What can you do about marriage?
Being married is a state that many find themselves in. Others want to attain it. Still others definitely eschew living as two.
Whatever your category, spiritual understanding will improve it. The most important thing you can do about marriage is to pray about it— preferably before, and certainly afterward as well.
You may find you have to overcome an initial reluctance to praying about marriage. Some who would naturally turn to God for many other reasons might not think of relying on God for spiritual direction in regard to the question of getting married. And some who are already married may be tempted simply to keep on describing the problems they have encountered in marriage instead of actively praying to see them healed.
Perhaps some of us feel since marriages are not "made in heaven," we can't wholeheartedly seek God's help on the subject. It is true Christ Jesus said, "In the resurrection they neither marry, nor are given in marriage." Matt. 22:30. But it is also true that marriage is the only moral provision for living as husband and wife. And it is just as essential to pray about marriage, which is admittedly a human institution, as it is about the human body. Both are improved through spiritual inspiration and understanding.
Spiritual direction, for example, helps with the basic question of whom to marry. Looks that we find "fascinating," style and personality, the exhilaration of new experiences together, the magnetic pull of sensuality, are by no means a solid enough basis for building a lifelong relationship.
It wouldn't make sense to start a skyscraper with no foundation and with the first floor "just a little uneven." By the tenth floor you would know for sure you didn't want to live there!

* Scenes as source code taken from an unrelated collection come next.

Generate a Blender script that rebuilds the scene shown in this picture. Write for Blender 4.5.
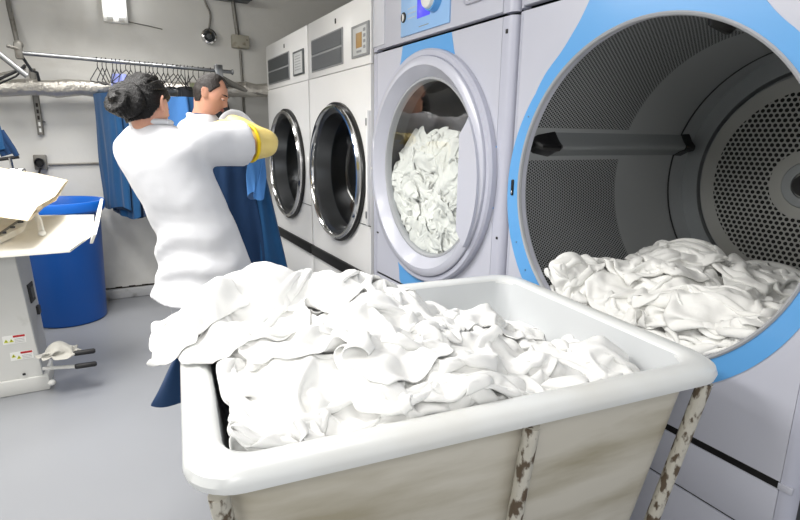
import bpy, bmesh, math, random
import numpy as np
from mathutils import Vector, Matrix, noise

PI = math.pi
for o in list(bpy.data.objects): bpy.data.objects.remove(o, do_unlink=True)
SC = bpy.context.scene
COL = SC.collection

def lin(c):
    return tuple((x/255/12.92) if x/255 <= .04045 else ((x/255+.055)/1.055)**2.4 for x in c)

# ---------------------------------------------------------------- camera, world, lights, exposure
cam_d = bpy.data.cameras.new('camera'); cam = bpy.data.objects.new('camera', cam_d); COL.objects.link(cam)
_d = Vector((-295., -127., 528.)).normalized()
_v = Vector((-28., 0., 528.)); _v.y = -(_v.x*_d.x+_v.z*_d.z)/_d.y; _v.normalize()
_x = _v.cross(_d)
_M = Matrix((_x, _d, -_v))                       # rows: world X, Y, Z axes in camera (x right, y down, z forward)
right = _M @ Vector((1, 0, 0)); up = _M @ Vector((0, -1, 0)); back = _M @ Vector((0, 0, -1))
cam.matrix_world = Matrix(((right.x, up.x, back.x, 0), (right.y, up.y, back.y, 0), (right.z, up.z, back.z, 1.35), (0, 0, 0, 1)))
cam_d.sensor_width = 36; cam_d.lens = 528/800*36; cam_d.clip_start = .02
SC.camera = cam

w = bpy.data.worlds.new('world'); SC.world = w; w.use_nodes = True
w.node_tree.nodes['Background'].inputs[0].default_value = (.92, .95, 1, 1)
w.node_tree.nodes['Background'].inputs[1].default_value = .68

def area(name, loc, sx, sy, power, rot=(0, 0, 0), spread=180, col=(1, .98, .95)):
    l = bpy.data.lights.new(name, 'AREA'); l.shape = 'RECTANGLE'; l.size = sx; l.size_y = sy
    l.energy = power; l.color = col; l.spread = math.radians(spread)
    o = bpy.data.objects.new(name, l); o.location = loc; o.rotation_euler = rot; COL.objects.link(o); return o
area('ceiling_lamp_near', (.35, .75, 2.62), 1.0, .35, 4, spread=140)
area('ceiling_lamp_mid', (-.35, 2.6, 2.62), .4, 1.2, 30, spread=125)
area('ceiling_lamp_far', (.1, 4.0, 2.62), 1.1, .3, 13, spread=115)
area('fill_light_left', (-1.25, 2.2, 2.62), .4, 2.4, 36, rot=(0, math.radians(-35), 0), spread=150)  # added fill light, tilted toward the machine fronts to brighten them
area('ceiling_lamp_behind', (-1.0, -1.2, 2.4), 1.2, .9, 27, rot=(math.radians(35), math.radians(-30), 0))

SC.view_settings.view_transform = 'Standard'; SC.view_settings.look = 'None'
SC.view_settings.gamma = 1; SC.view_settings.use_curve_mapping = False
SC.view_settings.exposure = .42

# ---------------------------------------------------------------- materials
def new_mat(name):
    m = bpy.data.materials.new(name); m.use_nodes = True
    nt = m.node_tree; return m, nt, nt.nodes['Principled BSDF']

def pmat(name, rgb, rough=.5, metal=0, bump=0, bscale=40, var=0, vscale=6, dirt=None, coat=0, dscale=5, dlo=.55, dhi=.75, stretch=(1,1,1)):
    m, nt, b = new_mat(name)
    c = lin(rgb)
    b.inputs['Base Color'].default_value = (*c, 1)
    b.inputs['Roughness'].default_value = rough; b.inputs['Metallic'].default_value = metal
    if coat: b.inputs['Coat Weight'].default_value = coat; b.inputs['Coat Roughness'].default_value = .15
    tc = nt.nodes.new('ShaderNodeTexCoord'); mp = nt.nodes.new('ShaderNodeMapping'); mp.inputs['Scale'].default_value = stretch
    nt.links.new(tc.outputs['Object'], mp.inputs[0])
    def noi(sc, det=4):
        n = nt.nodes.new('ShaderNodeTexNoise'); n.inputs['Scale'].default_value = sc; n.inputs['Detail'].default_value = det
        nt.links.new(mp.outputs[0], n.inputs['Vector']); return n
    src = None
    if var:
        n = noi(vscale); mx = nt.nodes.new('ShaderNodeMix'); mx.data_type = 'RGBA'
        mx.inputs['A'].default_value = (*[x*(1-var) for x in c], 1); mx.inputs['B'].default_value = (*[min(1, x*(1+var)) for x in c], 1)
        nt.links.new(n.outputs['Fac'], mx.inputs['Factor']); src = mx.outputs['Result']
    if dirt:
        n = noi(dscale, 8); rp = nt.nodes.new('ShaderNodeMapRange'); rp.inputs[1].default_value = dlo; rp.inputs[2].default_value = dhi
        nt.links.new(n.outputs['Fac'], rp.inputs[0])
        mx = nt.nodes.new('ShaderNodeMix'); mx.data_type = 'RGBA'; mx.inputs['A'].default_value = (*c, 1)
        if src: nt.links.new(src, mx.inputs['A'])
        mx.inputs['B'].default_value = (*lin(dirt), 1)
        nt.links.new(rp.outputs[0], mx.inputs['Factor']); src = mx.outputs['Result']
    if src: nt.links.new(src, b.inputs['Base Color'])
    if bump:
        n = noi(bscale); bp = nt.nodes.new('ShaderNodeBump'); bp.inputs['Strength'].default_value = bump; bp.inputs['Distance'].default_value = .01
        nt.links.new(n.outputs['Fac'], bp.inputs['Height']); nt.links.new(bp.outputs[0], b.inputs['Normal'])
    return m

def math_node(nt, op, a, b=None, c=None):
    n = nt.nodes.new('ShaderNodeMath'); n.operation = op
    for i, v in enumerate((a, b, c)):
        if v is None: continue
        if isinstance(v, (int, float)): n.inputs[i].default_value = v
        else: nt.links.new(v, n.inputs[i])
    return n.outputs[0]

def perforated(name, rgb, pitch, hole, mask_fn, rough=.35, metal=.8):
    """metal sheet punched with staggered round holes, laid out on the UV map in metres"""
    m, nt, b = new_mat(name)
    uv = nt.nodes.new('ShaderNodeUVMap'); sp = nt.nodes.new('ShaderNodeSeparateXYZ'); nt.links.new(uv.outputs[0], sp.inputs[0])
    u, v = sp.outputs[0], sp.outputs[1]
    def grid(ou, ov):
        a = math_node(nt, 'DIVIDE', math_node(nt, 'ADD', u, ou), pitch); a = math_node(nt, 'SUBTRACT', math_node(nt, 'FRACT', a), .5)
        py = pitch*1.732
        c = math_node(nt, 'DIVIDE', math_node(nt, 'ADD', v, ov), py); c = math_node(nt, 'SUBTRACT', math_node(nt, 'FRACT', c), .5)
        a = math_node(nt, 'MULTIPLY', a, pitch); c = math_node(nt, 'MULTIPLY', c, py)
        return math_node(nt, 'SQRT', math_node(nt, 'ADD', math_node(nt, 'MULTIPLY', a, a), math_node(nt, 'MULTIPLY', c, c)))
    d = math_node(nt, 'MINIMUM', grid(10, 10), grid(10+pitch/2, 10+pitch*.866))
    isin = math_node(nt, 'LESS_THAN', d, hole)
    mk = mask_fn(nt, u, v)
    f = math_node(nt, 'MULTIPLY', isin, mk)
    mx = nt.nodes.new('ShaderNodeMix'); mx.data_type = 'RGBA'
    mx.inputs['A'].default_value = (*lin(rgb), 1); mx.inputs['B'].default_value = (.004, .004, .004, 1)
    nt.links.new(f, mx.inputs['Factor']); nt.links.new(mx.outputs['Result'], b.inputs['Base Color'])
    nt.links.new(math_node(nt, 'MULTIPLY', math_node(nt, 'SUBTRACT', 1, f), metal), b.inputs['Metallic'])
    nt.links.new(math_node(nt, 'ADD', rough, math_node(nt, 'MULTIPLY', f, .5)), b.inputs['Roughness'])
    bp = nt.nodes.new('ShaderNodeBump'); bp.inputs['Strength'].default_value = .5; bp.inputs['Distance'].default_value = .002
    nt.links.new(math_node(nt, 'SUBTRACT', 1, f), bp.inputs['Height']); nt.links.new(bp.outputs[0], b.inputs['Normal'])
    return m

def glass_mat(name, tint=(.9, .93, .93), base=.0, rough=.02):
    m = bpy.data.materials.new(name); m.use_nodes = True; nt = m.node_tree; nt.nodes.clear()
    out = nt.nodes.new('ShaderNodeOutputMaterial'); tr = nt.nodes.new('ShaderNodeBsdfTransparent'); gl = nt.nodes.new('ShaderNodeBsdfGlossy')
    tr.inputs[0].default_value = (*tint, 1); gl.inputs['Roughness'].default_value = rough
    fr = nt.nodes.new('ShaderNodeLayerWeight'); fr.inputs[0].default_value = .5
    fac = math_node(nt, 'ADD', math_node(nt, 'MULTIPLY', math_node(nt, 'POWER', fr.outputs[1], 4), .8), base)
    mx = nt.nodes.new('ShaderNodeMixShader'); nt.links.new(fac, mx.inputs[0]); nt.links.new(tr.outputs[0], mx.inputs[1]); nt.links.new(gl.outputs[0], mx.inputs[2])
    nt.links.new(mx.outputs[0], out.inputs[0]); return m

def cloth_mat(name, rgb, bump=.15, bscale=60, sheen=.2, rough=.9, var=.0):
    m = pmat(name, rgb, rough, bump=bump, bscale=bscale, var=var)
    m.node_tree.nodes['Principled BSDF'].inputs['Sheen Weight'].default_value = sheen
    return m

M = {}
M['floor'] = pmat('grey_epoxy_floor', (134, 136, 140), .34, bump=.06, bscale=5, var=.04, vscale=2, dirt=(116, 118, 122), dscale=2.2, dlo=.62, dhi=.95)
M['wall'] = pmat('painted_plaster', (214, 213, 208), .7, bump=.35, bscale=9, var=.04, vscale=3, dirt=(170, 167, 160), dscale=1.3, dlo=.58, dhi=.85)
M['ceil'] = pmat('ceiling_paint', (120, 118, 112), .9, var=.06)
M['skirt'] = pmat('skirting_grey', (176, 177, 178), .6, bump=.3, bscale=20, var=.06, dirt=(120, 118, 112), dscale=9)
M['gap'] = pmat('dark_sealant', (40, 36, 30), .9)
M['lilac'] = pmat('lilac_grey_enamel', (196, 198, 210), .28, coat=.3)
M['lilac2'] = pmat('lilac_grey_plastic', (186, 188, 202), .38)
M['labelgrey'] = pmat('pale_label', (206, 208, 216), .35)
M['blue'] = pmat('light_blue_enamel', (98, 166, 226), .3, coat=.3)
M['paleblue'] = pmat('pale_blue_film', (150, 192, 238), .35, coat=.3)
M['white'] = pmat('white_enamel', (240, 240, 239), .3, coat=.2, var=.01)
M['ventgrey'] = pmat('vent_grey', (112, 115, 118), .45)
M['ventdark'] = pmat('vent_dark_grey', (84, 88, 90), .5)
M['frame'] = pmat('panel_frame_grey', (150, 152, 154), .4)
M['black'] = pmat('black_plastic', (14, 14, 16), .35)
M['matteblack'] = pmat('matte_black', (9, 9, 10), .6)
M['rubber'] = pmat('black_rubber', (24, 24, 26), .6)
M['chrome'] = pmat('polished_steel', (210, 210, 210), .12, metal=1)
M['steel'] = pmat('brushed_steel', (150, 152, 154), .3, metal=1)
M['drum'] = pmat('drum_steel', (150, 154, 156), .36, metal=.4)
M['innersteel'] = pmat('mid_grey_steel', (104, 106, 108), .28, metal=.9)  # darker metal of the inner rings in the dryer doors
M['darkmetal'] = pmat('dark_steel', (70, 72, 74), .4, metal=.8)
M['trimgrey'] = pmat('door_seal_grey', (168, 170, 174), .4)
M['side'] = pmat('machine_side_dark', (58, 60, 66), .45)
M['lcd'] = pmat('lcd_purple', (78, 76, 214), .25)
_b = M['lcd'].node_tree.nodes['Principled BSDF']; _b.inputs['Emission Color'].default_value = (*lin((80, 76, 220)), 1); _b.inputs['Emission Strength'].default_value = .5
M['lcdamber'] = pmat('lcd_amber', (176, 140, 84), .3)
M['keypad'] = pmat('keypad_pale', (206, 208, 208), .4)
M['glass'] = glass_mat('door_glass', base=.09, tint=(.95, .97, .96))
M['glassdark'] = glass_mat('dark_door_glass', (.45, .5, .52), .07)
M['linen'] = cloth_mat('white_linen', (243, 243, 241), bump=.12, bscale=45)
M['linen2'] = cloth_mat('damp_white_linen', (243, 243, 240), bump=.12, bscale=60)
M['cart'] = pmat('moulded_cart_plastic', (232, 234, 233), .35, bump=.05, bscale=8, var=.02, dirt=(216, 214, 206), dscale=3, dlo=.55, dhi=.9, coat=.2)
M['cartin'] = pmat('cart_lining_plastic', (210, 213, 215), .4, bump=.05, bscale=8, var=.02)
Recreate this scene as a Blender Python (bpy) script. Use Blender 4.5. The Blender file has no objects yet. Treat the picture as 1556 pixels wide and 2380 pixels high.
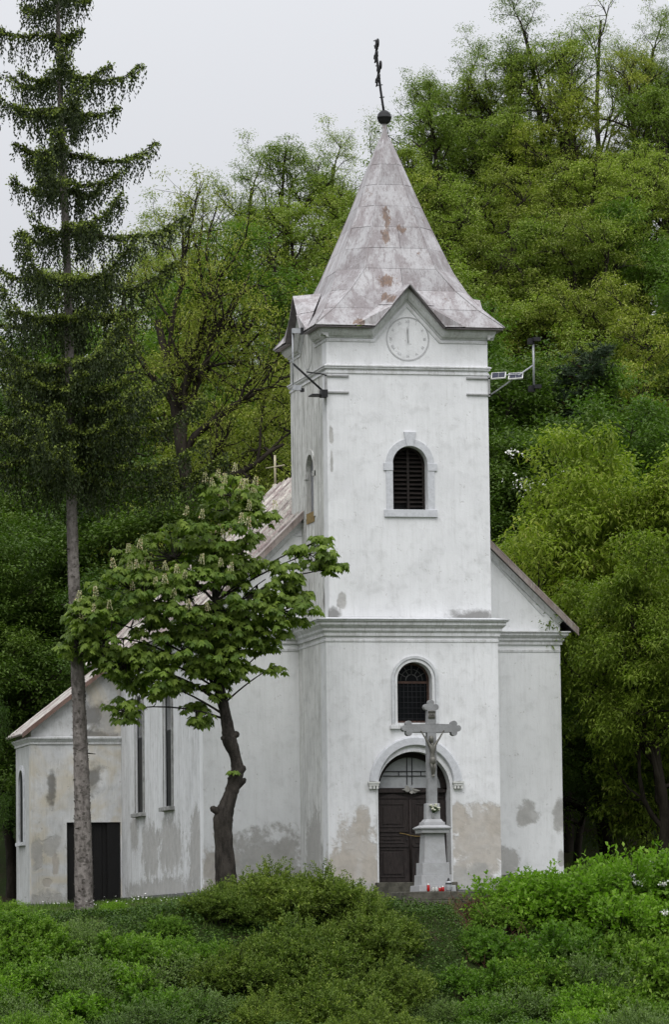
import bpy, bmesh, math, random
import numpy as np
from mathutils import Vector, Matrix
from mathutils.geometry import tessellate_polygon

SC = bpy.context.scene
COL = SC.collection
R = math.radians
PI = math.pi

# ------------------------------------------------------------------ camera
CAM_P = (-26.613, -115.875, -1.752)
YAW, PITCH, ROLL, FPX = 0.228, 0.098, -0.012, 10500.0      # focal length in units of 1/2380 picture height
cam = bpy.data.cameras.new('camera')
cam_o = bpy.data.objects.new('camera', cam); COL.objects.link(cam_o)
_f = Vector((math.sin(YAW) * math.cos(PITCH), math.cos(YAW) * math.cos(PITCH), math.sin(PITCH)))
_r = Vector((math.cos(YAW), -math.sin(YAW), 0)); _u = _r.cross(_f)
_r2 = _r * math.cos(ROLL) + _u * math.sin(ROLL); _u2 = -_r * math.sin(ROLL) + _u * math.cos(ROLL)
_m = Matrix((_r2, _u2, -_f)).transposed().to_4x4(); _m.translation = CAM_P
cam_o.matrix_world = _m
cam.sensor_fit = 'VERTICAL'; cam.sensor_height = 36; cam.lens = 36 * FPX / 2380
cam.clip_start = 1; cam.clip_end = 2000
SC.camera = cam_o

# ------------------------------------------------------------------ light: overcast
SUN_EL, SUN_AZ = R(52), R(200)
w = bpy.data.worlds.new('World'); SC.world = w; w.use_nodes = True
nt = w.node_tree; nt.nodes.clear()
out = nt.nodes.new('ShaderNodeOutputWorld'); bg = nt.nodes.new('ShaderNodeBackground')
sky = nt.nodes.new('ShaderNodeTexSky'); sky.sky_type = 'NISHITA'; sky.sun_disc = False
sky.sun_elevation = SUN_EL; sky.sun_rotation = SUN_AZ; sky.dust_density = 6; sky.air_density = 1.5
hsv = nt.nodes.new('ShaderNodeHueSaturation'); hsv.inputs['Saturation'].default_value = 0.15
nt.links.new(sky.outputs[0], hsv.inputs['Color'])
tc = nt.nodes.new('ShaderNodeTexCoord'); sep = nt.nodes.new('ShaderNodeSeparateXYZ')
nt.links.new(tc.outputs['Generated'], sep.inputs[0])
mr = nt.nodes.new('ShaderNodeMapRange'); mr.inputs['From Min'].default_value = -0.02; mr.inputs['From Max'].default_value = 1
mr.inputs['To Min'].default_value = 0.0; mr.inputs['To Max'].default_value = 1.0
nt.links.new(sep.outputs['Z'], mr.inputs['Value'])
ovc = nt.nodes.new('ShaderNodeMix'); ovc.data_type = 'RGBA'           # overcast deck: brighter overhead (CIE overcast sky)
ovc.inputs[6].default_value = (4.45, 4.60, 4.98, 1); ovc.inputs[7].default_value = (21.0, 21.3, 22.0, 1)
nt.links.new(mr.outputs[0], ovc.inputs[0])
cn = nt.nodes.new('ShaderNodeTexNoise'); cn.inputs['Scale'].default_value = 5; cn.inputs['Detail'].default_value = 3
nt.links.new(tc.outputs['Generated'], cn.inputs['Vector'])
cm = nt.nodes.new('ShaderNodeMapRange'); cm.inputs['To Min'].default_value = 0.96; cm.inputs['To Max'].default_value = 1.04
nt.links.new(cn.outputs['Fac'], cm.inputs['Value'])
mul = nt.nodes.new('ShaderNodeMix'); mul.data_type = 'RGBA'; mul.blend_type = 'MULTIPLY'; mul.inputs[0].default_value = 1
nt.links.new(ovc.outputs[2], mul.inputs[6]); nt.links.new(cm.outputs[0], mul.inputs[7])
mx = nt.nodes.new('ShaderNodeMix'); mx.data_type = 'RGBA'; mx.inputs[0].default_value = 0.93
nt.links.new(hsv.outputs[0], mx.inputs[6]); nt.links.new(mul.outputs[2], mx.inputs[7])
nt.links.new(mx.outputs[2], bg.inputs['Color']); bg.inputs['Strength'].default_value = 0.10
nt.links.new(bg.outputs[0], out.inputs[0])
sl = bpy.data.lights.new('sun', 'SUN'); sl.energy = 1.25; sl.angle = R(40); sl.color = (1, 0.985, 0.96)
so = bpy.data.objects.new('sun', sl); COL.objects.link(so)
_d = Vector((math.sin(SUN_AZ) * math.cos(SUN_EL), math.cos(SUN_AZ) * math.cos(SUN_EL), math.sin(SUN_EL)))
so.rotation_euler = _d.to_track_quat('Z', 'Y').to_euler()
vs = SC.view_settings; vs.view_transform = 'Standard'; vs.look = 'None'; vs.gamma = 1; vs.use_curve_mapping = False
vs.exposure = 0.0
SC.cycles.max_bounces = 6; SC.cycles.diffuse_bounces = 4; SC.cycles.transparent_max_bounces = 6
SC.cycles.use_denoising = True

# ------------------------------------------------------------------ helpers
def link(o, parent=None):
    COL.objects.link(o)
    if parent is not None: o.parent = parent
    return o
def tag(o, label=None, cat=None, group=None, kind=None):
    if label: o['label'] = label
    if cat: o['category'] = cat
    if group: o['group'] = group
    if kind: o['kind'] = kind
    return o
def empty(name, loc, label=None, cat=None, group=None):
    o = bpy.data.objects.new(name, None); o.location = loc; o.empty_display_size = .3
    link(o); return tag(o, label, cat, group)
def copy_tree(o, loc=None, rz=None, sc=None, label=None, group=None):
    r = o.copy(); COL.objects.link(r)
    if loc is not None: r.location = loc
    if rz is not None: r.rotation_euler = (0, 0, rz)
    if sc is not None: r.scale = sc if hasattr(sc, '__len__') else (sc,) * 3
    if label: r['label'] = label
    if group: r['group'] = group
    for ch in list(o.children):
        c = ch.copy(); COL.objects.link(c); c.parent = r
        for g in list(ch.children):
            d = g.copy(); COL.objects.link(d); d.parent = c
    return r

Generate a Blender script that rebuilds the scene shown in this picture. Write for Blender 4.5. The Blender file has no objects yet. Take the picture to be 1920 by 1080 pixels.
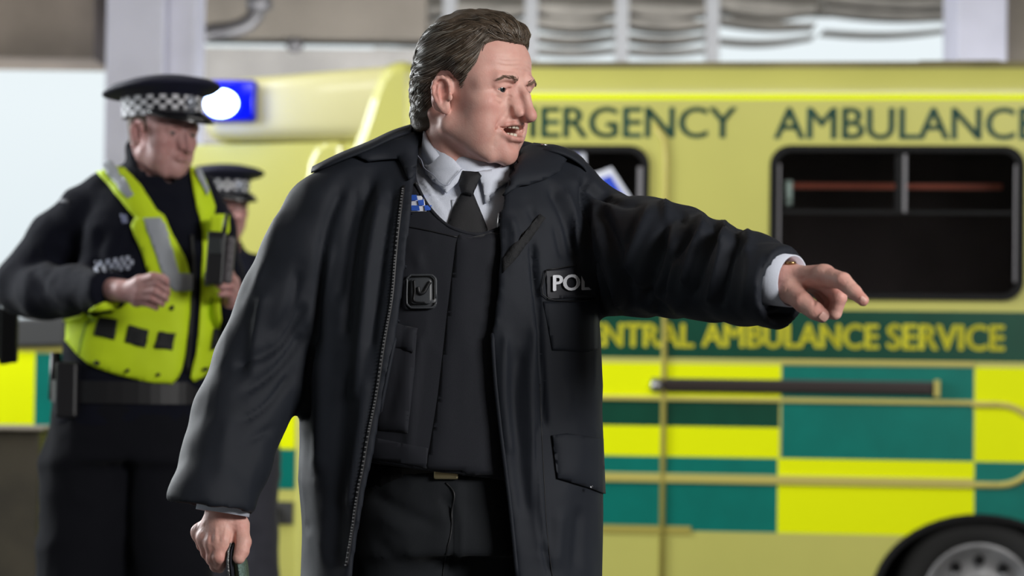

But a real willingness to hear God's guidance brings direction and discernment that builds solidly from the beginning.
The Christian Science textbook, Science and Health with Key to the Scriptures by Mary Baker Eddy, includes a full chapter titled "Marriage." This chapter indicates something of the importance the author attached to the subject. Mrs. Eddy warns realistically of the need to be clear about compatibility beforehand. And she points out that it is a pure attraction to each other's good qualities which will last and serve to keep on renewing love.
One of the reasons we may be reluctant to pray about getting married is that we're not so sure we want to hear God's answer. We may feel we are just too much in love to submit the question of tangible human love to God, who may seem intangible by comparison. But after all, God is not intangible. The reason we so love good is that God is the source of good. It is He who gives goodness the quality that moves us, attracts us, inspires us. And He is the only and actual reason we can expect to know and experience good.
Christian Science explains that God, Soul, rather than people or the events of our life, is the true source of happiness. Science and Health makes this basic point: "Soul has infinite resources with which to bless mankind, and happiness would be more readily attained and would be more secure in our keeping, if sought in Soul." Science and Health, p. 60.
From divine Spirit, Soul, flows out a sense of fulfillment, of love and spiritual joy, that is unmatched. We learn that this can light up even apparently bleak circumstances. Soul, not favorable circumstances, is what we most need—and also what we always have.
Whether we are married or unmarried, we eventually discover that no human person is the source of happiness for us. Happiness is found within ourselves, that is, within the spiritual consciousness of ourselves and others as God's expression. This doesn't lessen the human capacity to love and be loved but increases and deepens it.
Even after marriage some people may still feel they lack the complete affection they had hoped for. They may be tempted to look outside the marital relationship to find something that, in fact, only God can give. The fact is that God imparts to man the profound sense of completeness and acceptance and love we yearn for—but we do have to be prepared to look to Him for it. And we surely have to be faithful to His commandments in order to receive it.
Perhaps one of the most fundamental steps toward a good marriage is the growing spiritual comprehension that there is but one Soul, or Spirit, or God—expressing itself in man. At first glance, we may wonder if this is really an appropriate starting point for working out a loving relationship between two human beings. But the truth is that none of us are lonely, incomplete individual souls encased in the flesh, having to reach out to other souls for love. There is one infinite Soul, which is God, and man is the expression of Soul. Therefore Soul—our Soul—is never isolated, nor is it in conflict, nor is it ever truly dependent on human beings for fulfillment. Our unbreakable relationship is to God. This is established in the nature of creation.
The Biblical prophet Jeremiah gives us a glimpse of God's great love for us when he speaks of God as saying, "I have loved thee with an everlasting love: therefore with lovingkindness have I drawn thee." Jer. 31:3. Even a slight grasp of the nature of this infinite Love, existing throughout creation and surrounding and supporting us, satisfies as nothing else can. Understanding this, we are satisfied. We know we are loved, and we love. In the light of Love and Soul, human affection and unselfishness naturally multiply. And on this basis we'll find more happiness, whether getting married, staying single, or already married.